Relative Valuation

The Stalwart makes a good point: Google didn’t miss—Wall Street missed. Their earnings were just fine, but the analysts weren’t in the ballpark.
Now we have a perfect example of the fallacy of “relative valuations.” Google’s stock still isn’t cheap. It is, however, cheaper. That ain’t the same, and I’m sure many investors will jump in thinking they see value.
Not only will investors compare Google to where it was, they’ll also compare it other overpriced stocks like Yahoo (YHOO). Relative valuation was one of the methods analysts used during the Internet Bubble. They compared greatly overpriced stocks to each other, and learned nothing in the process.
In today’s trading, Google fell $30.88, or 7.1%, to $401.78. This level was an all-time high just two-and-a-half months ago. I think there will probably be a counter-reaction to today’s sell-off and Google may rise again. But still, Google is easily $100 overpriced.

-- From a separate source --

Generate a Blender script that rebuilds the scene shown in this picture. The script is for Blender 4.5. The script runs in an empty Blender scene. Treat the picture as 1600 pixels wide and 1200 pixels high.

Today was a flat day for the Buy List. We gained a whopping 0.08%, while the S&P’s gained 0.19%. SEI Investments (SEIC) led the way with a 2.5% increase.
Here’s some news: Two of our Buy List stocks are suing each other. I guess that balances out, but I’d prefer not to see it that way. Medtronic (MDT) is suing Biomet (BMET) for patent infringement.

Medtronic claims that a cervical plate marketed by Warsaw, Ind.-based Biomet infringes three patents it acquired from Gary Michelson last year. The other patents involve surgical implantation methods commonly used in spinal surgeries.